Whenever a line contains the string "parts", copy it out of the entries.

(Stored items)
-----

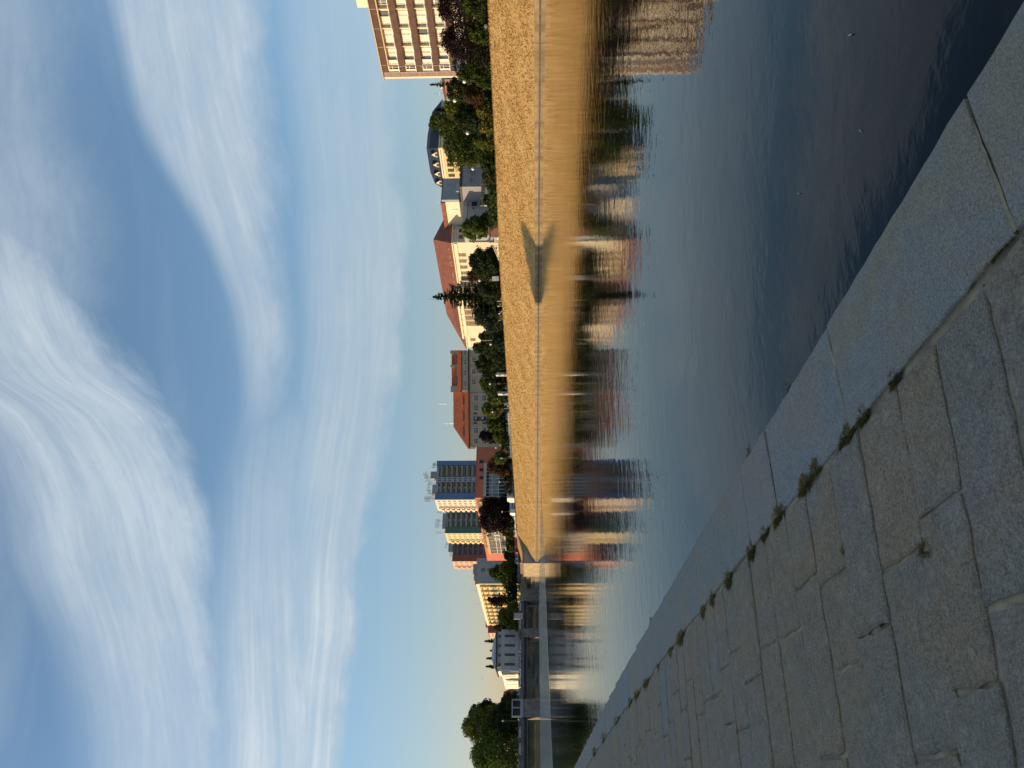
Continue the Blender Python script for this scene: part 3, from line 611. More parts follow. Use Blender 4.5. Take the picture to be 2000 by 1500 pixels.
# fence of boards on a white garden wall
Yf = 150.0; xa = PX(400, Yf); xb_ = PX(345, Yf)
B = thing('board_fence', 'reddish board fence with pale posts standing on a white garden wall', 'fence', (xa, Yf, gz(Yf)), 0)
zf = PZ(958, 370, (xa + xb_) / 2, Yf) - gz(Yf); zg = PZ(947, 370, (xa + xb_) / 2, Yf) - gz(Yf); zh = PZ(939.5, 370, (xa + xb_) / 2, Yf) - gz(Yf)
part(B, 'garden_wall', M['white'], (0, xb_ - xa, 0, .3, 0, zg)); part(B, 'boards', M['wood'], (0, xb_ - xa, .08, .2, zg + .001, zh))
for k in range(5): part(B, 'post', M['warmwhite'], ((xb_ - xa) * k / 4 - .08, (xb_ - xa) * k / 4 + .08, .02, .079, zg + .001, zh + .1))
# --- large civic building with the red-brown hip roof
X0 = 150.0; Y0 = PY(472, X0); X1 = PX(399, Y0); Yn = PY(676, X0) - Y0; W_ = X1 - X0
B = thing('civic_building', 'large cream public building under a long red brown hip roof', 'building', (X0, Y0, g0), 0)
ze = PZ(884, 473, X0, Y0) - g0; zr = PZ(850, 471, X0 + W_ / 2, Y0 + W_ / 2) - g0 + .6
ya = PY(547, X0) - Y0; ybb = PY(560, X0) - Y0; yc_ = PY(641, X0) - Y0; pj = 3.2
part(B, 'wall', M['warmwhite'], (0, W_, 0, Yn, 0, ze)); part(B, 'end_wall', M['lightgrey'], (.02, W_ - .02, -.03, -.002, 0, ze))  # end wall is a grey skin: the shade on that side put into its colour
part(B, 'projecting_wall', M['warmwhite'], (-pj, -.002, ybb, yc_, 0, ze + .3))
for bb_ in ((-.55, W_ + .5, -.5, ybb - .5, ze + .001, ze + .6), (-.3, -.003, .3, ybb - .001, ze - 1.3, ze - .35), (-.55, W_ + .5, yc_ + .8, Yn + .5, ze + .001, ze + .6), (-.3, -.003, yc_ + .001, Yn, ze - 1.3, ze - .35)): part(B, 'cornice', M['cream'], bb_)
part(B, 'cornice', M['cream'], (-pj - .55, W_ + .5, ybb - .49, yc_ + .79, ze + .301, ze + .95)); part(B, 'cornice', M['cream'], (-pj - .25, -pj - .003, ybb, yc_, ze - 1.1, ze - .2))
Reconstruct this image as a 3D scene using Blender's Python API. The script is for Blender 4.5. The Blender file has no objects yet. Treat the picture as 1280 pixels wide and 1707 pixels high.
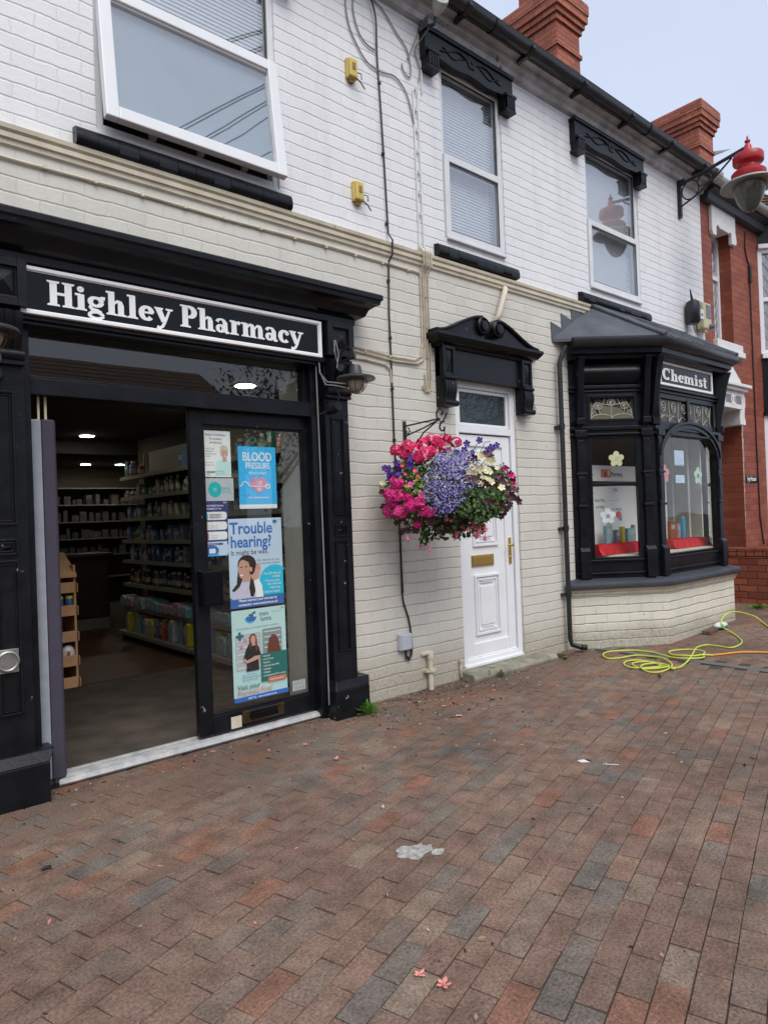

-----

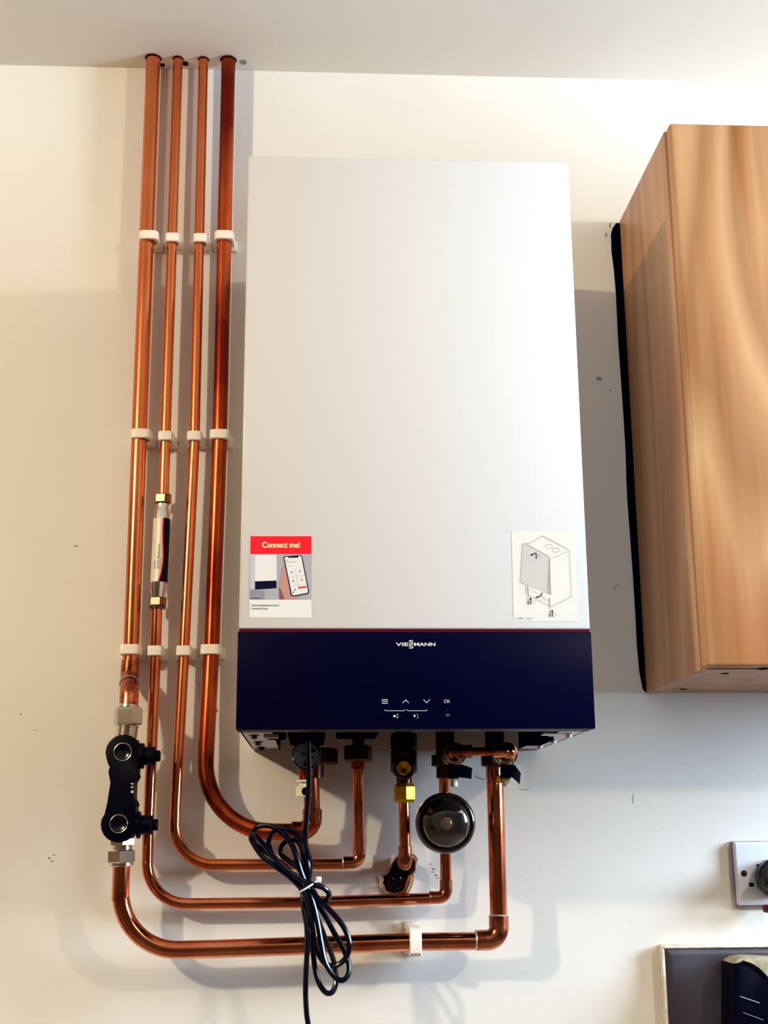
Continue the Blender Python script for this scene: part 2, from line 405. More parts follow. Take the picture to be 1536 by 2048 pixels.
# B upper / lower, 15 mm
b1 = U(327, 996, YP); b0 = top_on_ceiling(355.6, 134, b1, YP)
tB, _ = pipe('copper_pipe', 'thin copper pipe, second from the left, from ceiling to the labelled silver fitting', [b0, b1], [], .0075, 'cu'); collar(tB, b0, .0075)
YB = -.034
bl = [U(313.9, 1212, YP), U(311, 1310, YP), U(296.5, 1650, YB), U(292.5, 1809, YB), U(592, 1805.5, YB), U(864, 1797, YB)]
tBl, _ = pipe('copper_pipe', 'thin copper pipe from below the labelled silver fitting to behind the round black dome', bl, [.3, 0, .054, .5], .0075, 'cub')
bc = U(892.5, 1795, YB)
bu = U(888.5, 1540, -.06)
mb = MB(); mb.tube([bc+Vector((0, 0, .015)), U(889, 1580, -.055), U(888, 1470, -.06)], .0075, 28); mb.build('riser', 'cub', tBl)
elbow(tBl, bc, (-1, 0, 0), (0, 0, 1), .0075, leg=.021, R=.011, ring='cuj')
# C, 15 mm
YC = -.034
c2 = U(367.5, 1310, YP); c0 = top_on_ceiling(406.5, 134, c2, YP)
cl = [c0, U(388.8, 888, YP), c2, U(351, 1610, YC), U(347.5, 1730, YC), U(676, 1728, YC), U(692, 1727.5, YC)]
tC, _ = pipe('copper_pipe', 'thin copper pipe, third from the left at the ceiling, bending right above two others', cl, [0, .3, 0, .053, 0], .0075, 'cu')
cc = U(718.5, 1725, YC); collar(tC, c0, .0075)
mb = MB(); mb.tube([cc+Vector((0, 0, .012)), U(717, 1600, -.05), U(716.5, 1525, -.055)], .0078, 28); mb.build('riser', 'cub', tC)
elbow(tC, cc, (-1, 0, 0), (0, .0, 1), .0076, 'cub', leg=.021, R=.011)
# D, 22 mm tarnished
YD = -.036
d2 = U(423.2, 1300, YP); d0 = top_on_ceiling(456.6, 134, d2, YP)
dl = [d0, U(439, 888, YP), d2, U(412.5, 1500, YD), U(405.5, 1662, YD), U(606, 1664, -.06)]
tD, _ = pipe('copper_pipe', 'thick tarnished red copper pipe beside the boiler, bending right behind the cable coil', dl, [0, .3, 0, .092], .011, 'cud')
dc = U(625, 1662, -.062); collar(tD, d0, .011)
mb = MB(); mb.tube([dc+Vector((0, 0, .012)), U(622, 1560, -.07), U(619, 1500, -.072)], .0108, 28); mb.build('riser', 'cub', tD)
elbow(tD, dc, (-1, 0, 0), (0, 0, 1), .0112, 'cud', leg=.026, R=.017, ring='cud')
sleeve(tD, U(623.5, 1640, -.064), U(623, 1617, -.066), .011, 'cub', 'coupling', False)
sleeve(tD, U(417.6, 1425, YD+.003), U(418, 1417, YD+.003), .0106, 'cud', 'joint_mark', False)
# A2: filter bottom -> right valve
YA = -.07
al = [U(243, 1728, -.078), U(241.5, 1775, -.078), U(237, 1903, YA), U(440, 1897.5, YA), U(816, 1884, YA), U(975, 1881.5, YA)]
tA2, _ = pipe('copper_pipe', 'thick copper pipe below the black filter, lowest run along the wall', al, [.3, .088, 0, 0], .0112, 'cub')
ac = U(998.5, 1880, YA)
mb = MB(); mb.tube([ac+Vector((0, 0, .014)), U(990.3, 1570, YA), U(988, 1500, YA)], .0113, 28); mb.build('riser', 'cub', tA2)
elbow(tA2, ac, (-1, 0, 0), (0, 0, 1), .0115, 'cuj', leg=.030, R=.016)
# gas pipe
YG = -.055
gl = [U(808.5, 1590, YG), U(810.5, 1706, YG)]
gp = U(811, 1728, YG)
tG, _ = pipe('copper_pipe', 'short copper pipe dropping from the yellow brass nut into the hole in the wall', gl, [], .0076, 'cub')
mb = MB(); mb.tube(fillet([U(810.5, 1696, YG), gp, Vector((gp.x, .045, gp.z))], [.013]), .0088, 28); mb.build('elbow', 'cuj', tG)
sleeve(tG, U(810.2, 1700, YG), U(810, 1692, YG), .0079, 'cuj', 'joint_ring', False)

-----

# RESULT OF THIS TASK
Continue the Blender Python script for this scene: part 3, from line 611. More parts follow. Use Blender 4.5. Take the picture to be 2000 by 1500 pixels.
Continue the Blender Python script for this scene: part 2, from line 405. More parts follow. Take the picture to be 1536 by 2048 pixels.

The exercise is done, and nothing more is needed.